Chronique | Laibach - Also Sprach Zarathustra

Tanz Mitth'Laibach 25 juillet 2017

La seule chose sûre avec LAIBACH, c'est que quoi qu'il advienne, on sera toujours surpris. Figurant parmi les formations les plus vénérables et vénérés de la musique industrielle, le groupe slovène n'a cessé de s'éloigner de son industriel des années 80, proche de TEST DEPT, pour s'adonner à des musiques plus accessibles comme l'EBM ou le metal industriel, sans jamais rien perdre de son génie ; le dernier album, Spectre, en 2014, avait parachevé cette évolution en mêlant EBM et sonorités pop pour en tirer une musique déconcertante, faite d'hymnes et de morceaux dansants à l'atmosphère fantomatique !

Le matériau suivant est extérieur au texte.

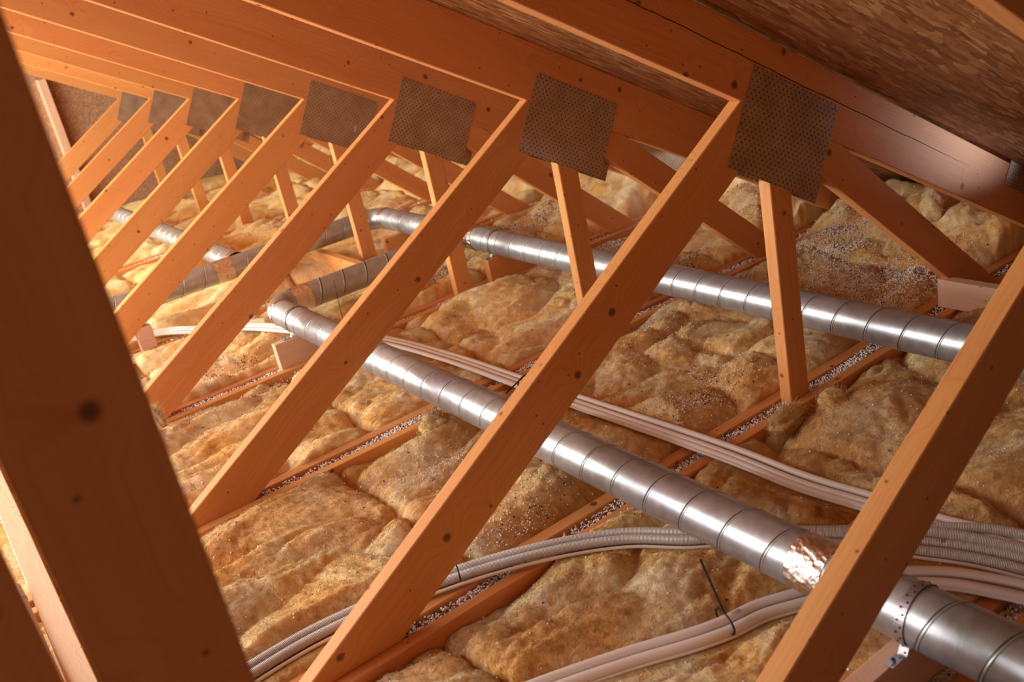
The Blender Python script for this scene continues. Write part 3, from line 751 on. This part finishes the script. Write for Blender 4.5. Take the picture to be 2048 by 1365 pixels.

Attention, Also Sprach Zarathustra est un changement radical de direction, un virage à 180° non seulement par rapport à Spectre mais aussi par rapport à toute l'évolution du groupe ! Ou plutôt un virage à 360° : car les sonorités de Also Sprach Zarathustra évoqueront d'agréables souvenirs aux nostalgiques des années 80, faites de sifflements, de grincements, de coups sourds, de quelques sobres touches d'électronique, entrecoupées de piano et de passages orchestraux... Envolés les mélodies et les rythmes implacables, Also Sprach Zarathustra est un album bruitiste qui ne manquera pas de décontenancer ceux qui ont connu LAIBACH par ses derniers albums ! Pour autant, les fans de Laibach et Nova Akropola, dont certains ont continuellement grincé des dents pendant que le groupe s'éloignait de ce style, risquent de ne pas être pleinement satisfaits non plus : où sont donc passés les morceaux énergiques à la Die Liebe ? L'album reste très calme -effroyablement calme, même. Quant au chant, vous l'entendrez peu, présent sur seulement la moitié des morceaux et le plus souvent réduit à quelques interventions de la voix caverneuse de Milan Fras.

C'est que Also Sprach Zarathustra doit être pris pour ce qu'il est : une bande originale. Plus précisément, la BO composée pour la pièce de théâtre du même nom, hommage au livre éponyme de Friedrich Nietzsche. Et par voie de conséquence, l'album se montre très contemplatif -il est d'ailleurs proche de Krst Pod Triglavom, autre BO réalisée pour une pièce de théâtre par LAIBACH en 1986 (par charité, on oubliera la BO très passable du film Iron Sky...). Une fois le malentendu dissipé, on pourra apprécier Also Sprach Zarathustra, son atmosphère oppressante, bien plus intimiste que dans les années 80 ; la pesanteur d'un Ein Verkündiger ou de Die Unschuld, les sons évoquant le tribal-indus de groupes comme TZOLK'IN sur des morceaux tels que Von Gipfel Zu Gipfel, le piano au calme inquiétant sur les deux morceaux Nachtlied, la joyeuse déstructuration de Als Geist... Chaque morceau est un voyage à lui seul, apportant une richesse de sons peu commune. Les admirateurs de Mina Špiler, dont l'auteur de ces lignes fait partie, seront peut-être déçus de ne l'entendre que sur un seul morceau alors qu'elle s'était imposée comme véritable frontwoman du groupe avec Spectre ; on se consolera en pensant que c'est le plus beau qui lui a été réservé, Vor Sonnen-Aufgang avec son orchestration de fin du monde, sur lequel Mina chante avec une douceur glaçante... C'est peut-être le plus beau morceau qu'elle ait jamais chanté (notez qu'on peut la retrouver dans le groupe synthpop MELODROM). Les fans de RAMMSTEIN ne manqueront pas de sourire en entendant "Hier kommt die Sonne" ! L'album se termine sur Von Den Drei Verwandlungen, fait de bruits notamment d'avions, qui évoque plus THROBBING GRISTLE que LAIBACH -allez comprendre !

On le voit, comme avec Spectre, LAIBACH ne craint pas de prendre de court ses fans, de la façon exactement inverse ! Il décevra immanquablement certaines attentes, mais le groupe nous livre ici un album très abouti à sa manière, un univers étouffant d'une rare richesse.